> _Stated goal_:
In the listing below, count each line containing "high" and answer with the count only.

[begin Information provided]

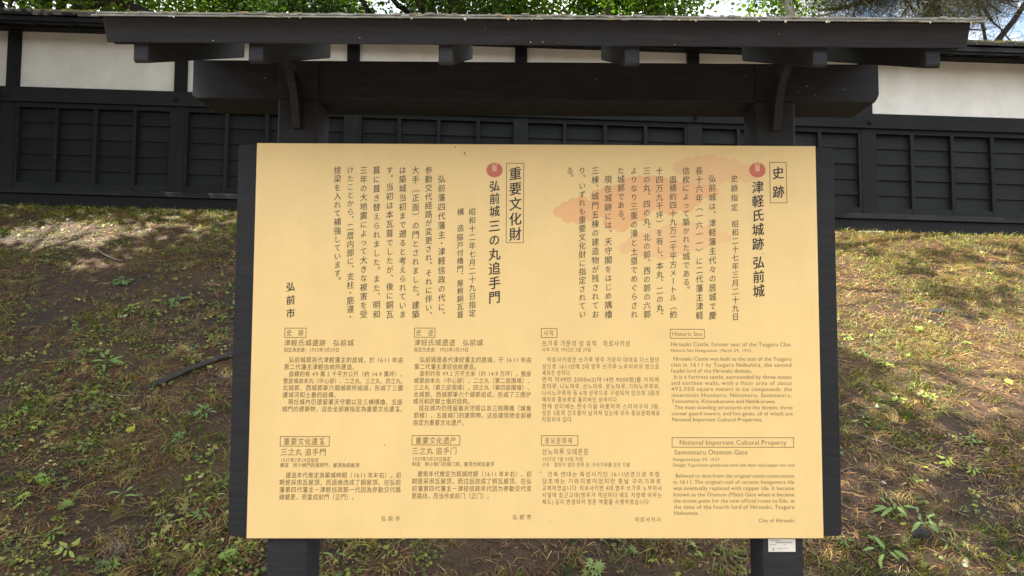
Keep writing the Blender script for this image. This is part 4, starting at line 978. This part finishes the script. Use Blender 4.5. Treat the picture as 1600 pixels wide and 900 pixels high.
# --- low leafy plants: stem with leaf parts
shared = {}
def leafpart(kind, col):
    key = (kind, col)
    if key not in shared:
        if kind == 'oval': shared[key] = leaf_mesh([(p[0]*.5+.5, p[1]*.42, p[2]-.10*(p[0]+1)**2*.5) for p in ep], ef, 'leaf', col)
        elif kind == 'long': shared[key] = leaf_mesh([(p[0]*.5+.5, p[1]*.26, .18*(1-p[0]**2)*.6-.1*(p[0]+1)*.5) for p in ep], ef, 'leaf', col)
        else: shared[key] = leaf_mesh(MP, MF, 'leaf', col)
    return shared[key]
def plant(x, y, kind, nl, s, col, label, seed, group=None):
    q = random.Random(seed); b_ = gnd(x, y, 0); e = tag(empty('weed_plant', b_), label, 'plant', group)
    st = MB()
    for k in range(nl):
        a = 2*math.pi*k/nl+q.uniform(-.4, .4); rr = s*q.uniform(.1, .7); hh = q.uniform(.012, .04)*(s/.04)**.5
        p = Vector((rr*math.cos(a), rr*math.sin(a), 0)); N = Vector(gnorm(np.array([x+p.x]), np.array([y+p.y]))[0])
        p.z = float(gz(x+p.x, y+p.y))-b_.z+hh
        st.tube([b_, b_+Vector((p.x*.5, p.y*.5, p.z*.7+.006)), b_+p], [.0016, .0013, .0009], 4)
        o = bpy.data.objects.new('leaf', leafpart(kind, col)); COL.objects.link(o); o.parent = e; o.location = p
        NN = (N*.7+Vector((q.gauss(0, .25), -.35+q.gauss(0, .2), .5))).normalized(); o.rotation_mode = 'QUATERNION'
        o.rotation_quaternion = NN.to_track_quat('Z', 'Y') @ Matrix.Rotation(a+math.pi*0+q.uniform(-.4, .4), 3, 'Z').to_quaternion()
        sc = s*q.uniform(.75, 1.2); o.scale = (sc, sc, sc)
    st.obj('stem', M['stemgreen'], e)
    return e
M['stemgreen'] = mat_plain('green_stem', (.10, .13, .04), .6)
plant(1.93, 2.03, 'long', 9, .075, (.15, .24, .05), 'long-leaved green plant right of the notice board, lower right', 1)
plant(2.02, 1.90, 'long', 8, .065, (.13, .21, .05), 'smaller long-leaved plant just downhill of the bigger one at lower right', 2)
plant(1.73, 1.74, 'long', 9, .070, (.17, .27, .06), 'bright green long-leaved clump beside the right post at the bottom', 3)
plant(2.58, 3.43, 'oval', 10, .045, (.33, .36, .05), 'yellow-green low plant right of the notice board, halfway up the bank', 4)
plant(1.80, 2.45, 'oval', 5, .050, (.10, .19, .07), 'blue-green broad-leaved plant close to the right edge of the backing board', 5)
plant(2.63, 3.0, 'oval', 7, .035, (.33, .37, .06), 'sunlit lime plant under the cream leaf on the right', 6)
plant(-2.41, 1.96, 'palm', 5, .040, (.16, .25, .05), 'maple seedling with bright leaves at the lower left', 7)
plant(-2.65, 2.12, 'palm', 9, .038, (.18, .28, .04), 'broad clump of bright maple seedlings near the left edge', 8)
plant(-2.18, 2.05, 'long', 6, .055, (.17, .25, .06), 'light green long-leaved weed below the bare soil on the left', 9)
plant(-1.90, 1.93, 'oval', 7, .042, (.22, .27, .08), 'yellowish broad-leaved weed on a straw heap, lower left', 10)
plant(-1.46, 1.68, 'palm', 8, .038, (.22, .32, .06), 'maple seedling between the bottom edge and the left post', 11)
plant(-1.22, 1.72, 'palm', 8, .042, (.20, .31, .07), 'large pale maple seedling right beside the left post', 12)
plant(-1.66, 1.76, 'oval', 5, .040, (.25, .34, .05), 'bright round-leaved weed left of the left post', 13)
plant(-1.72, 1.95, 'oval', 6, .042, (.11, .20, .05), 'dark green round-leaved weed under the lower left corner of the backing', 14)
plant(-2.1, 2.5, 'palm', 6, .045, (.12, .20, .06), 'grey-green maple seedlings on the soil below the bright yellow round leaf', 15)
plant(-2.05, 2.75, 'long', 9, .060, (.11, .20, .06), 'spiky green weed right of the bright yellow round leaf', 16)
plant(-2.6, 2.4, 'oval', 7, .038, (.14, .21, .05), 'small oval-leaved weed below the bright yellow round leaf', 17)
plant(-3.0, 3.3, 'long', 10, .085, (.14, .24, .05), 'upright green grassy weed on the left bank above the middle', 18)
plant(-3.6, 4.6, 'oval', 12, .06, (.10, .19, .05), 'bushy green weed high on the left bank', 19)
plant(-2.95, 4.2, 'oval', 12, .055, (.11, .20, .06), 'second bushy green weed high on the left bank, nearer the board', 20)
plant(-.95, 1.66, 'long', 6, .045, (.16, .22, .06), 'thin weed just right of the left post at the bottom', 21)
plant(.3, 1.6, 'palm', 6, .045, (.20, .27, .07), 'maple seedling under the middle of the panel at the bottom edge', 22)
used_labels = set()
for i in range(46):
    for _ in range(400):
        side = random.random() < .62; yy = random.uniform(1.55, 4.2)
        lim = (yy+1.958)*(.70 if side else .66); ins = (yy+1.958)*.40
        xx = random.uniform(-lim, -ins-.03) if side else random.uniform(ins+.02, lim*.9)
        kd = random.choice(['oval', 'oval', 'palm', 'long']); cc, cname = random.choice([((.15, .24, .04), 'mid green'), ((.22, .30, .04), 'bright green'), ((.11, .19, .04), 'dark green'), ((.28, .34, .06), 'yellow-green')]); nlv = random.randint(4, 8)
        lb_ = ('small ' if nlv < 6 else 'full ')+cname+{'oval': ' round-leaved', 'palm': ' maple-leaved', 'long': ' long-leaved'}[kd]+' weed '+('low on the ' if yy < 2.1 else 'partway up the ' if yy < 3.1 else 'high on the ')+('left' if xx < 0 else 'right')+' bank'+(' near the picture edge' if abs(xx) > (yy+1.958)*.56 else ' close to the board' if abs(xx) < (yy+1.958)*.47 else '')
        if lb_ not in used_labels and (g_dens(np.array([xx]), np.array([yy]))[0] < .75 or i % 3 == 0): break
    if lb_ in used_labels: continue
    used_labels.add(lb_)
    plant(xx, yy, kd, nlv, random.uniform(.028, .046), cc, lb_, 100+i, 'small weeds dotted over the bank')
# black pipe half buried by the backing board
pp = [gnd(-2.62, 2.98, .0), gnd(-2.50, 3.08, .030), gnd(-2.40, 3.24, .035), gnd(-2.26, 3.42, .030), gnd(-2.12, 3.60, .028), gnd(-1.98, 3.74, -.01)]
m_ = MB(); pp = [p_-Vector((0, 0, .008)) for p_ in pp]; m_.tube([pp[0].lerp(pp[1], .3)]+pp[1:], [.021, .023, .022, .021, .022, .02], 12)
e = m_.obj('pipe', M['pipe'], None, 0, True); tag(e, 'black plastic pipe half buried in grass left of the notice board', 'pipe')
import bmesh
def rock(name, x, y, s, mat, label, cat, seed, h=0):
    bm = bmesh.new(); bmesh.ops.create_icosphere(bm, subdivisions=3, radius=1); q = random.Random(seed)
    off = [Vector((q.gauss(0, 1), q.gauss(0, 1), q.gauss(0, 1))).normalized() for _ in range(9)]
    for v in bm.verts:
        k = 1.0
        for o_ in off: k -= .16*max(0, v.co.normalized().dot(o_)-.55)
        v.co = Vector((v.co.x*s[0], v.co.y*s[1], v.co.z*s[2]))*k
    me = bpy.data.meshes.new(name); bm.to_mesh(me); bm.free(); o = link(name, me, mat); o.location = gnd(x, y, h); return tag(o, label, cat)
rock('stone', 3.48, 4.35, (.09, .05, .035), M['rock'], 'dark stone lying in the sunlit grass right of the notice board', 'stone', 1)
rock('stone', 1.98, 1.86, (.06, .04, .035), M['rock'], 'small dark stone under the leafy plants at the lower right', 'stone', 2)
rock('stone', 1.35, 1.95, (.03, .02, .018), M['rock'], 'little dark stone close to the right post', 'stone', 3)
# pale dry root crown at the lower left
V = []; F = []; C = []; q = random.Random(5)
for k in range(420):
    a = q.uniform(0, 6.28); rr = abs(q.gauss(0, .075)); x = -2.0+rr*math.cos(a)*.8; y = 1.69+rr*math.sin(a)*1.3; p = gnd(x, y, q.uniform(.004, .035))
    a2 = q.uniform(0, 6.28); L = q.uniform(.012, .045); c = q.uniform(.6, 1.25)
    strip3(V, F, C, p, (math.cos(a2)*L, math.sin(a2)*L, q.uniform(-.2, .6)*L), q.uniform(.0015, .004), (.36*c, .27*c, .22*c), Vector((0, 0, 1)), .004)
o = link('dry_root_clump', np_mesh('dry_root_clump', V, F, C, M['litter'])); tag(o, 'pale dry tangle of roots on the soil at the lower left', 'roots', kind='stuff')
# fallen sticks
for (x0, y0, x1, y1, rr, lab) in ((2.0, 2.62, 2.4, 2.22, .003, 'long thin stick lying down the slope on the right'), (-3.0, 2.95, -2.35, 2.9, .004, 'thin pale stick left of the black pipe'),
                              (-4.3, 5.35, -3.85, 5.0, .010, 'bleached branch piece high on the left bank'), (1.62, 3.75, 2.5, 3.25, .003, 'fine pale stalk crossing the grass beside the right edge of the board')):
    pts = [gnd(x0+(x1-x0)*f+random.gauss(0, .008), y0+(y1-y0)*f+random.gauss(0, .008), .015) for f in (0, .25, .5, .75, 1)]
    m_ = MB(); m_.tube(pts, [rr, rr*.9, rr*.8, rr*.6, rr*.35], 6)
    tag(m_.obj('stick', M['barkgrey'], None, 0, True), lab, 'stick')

[end Information provided]

> _Written answer_:
5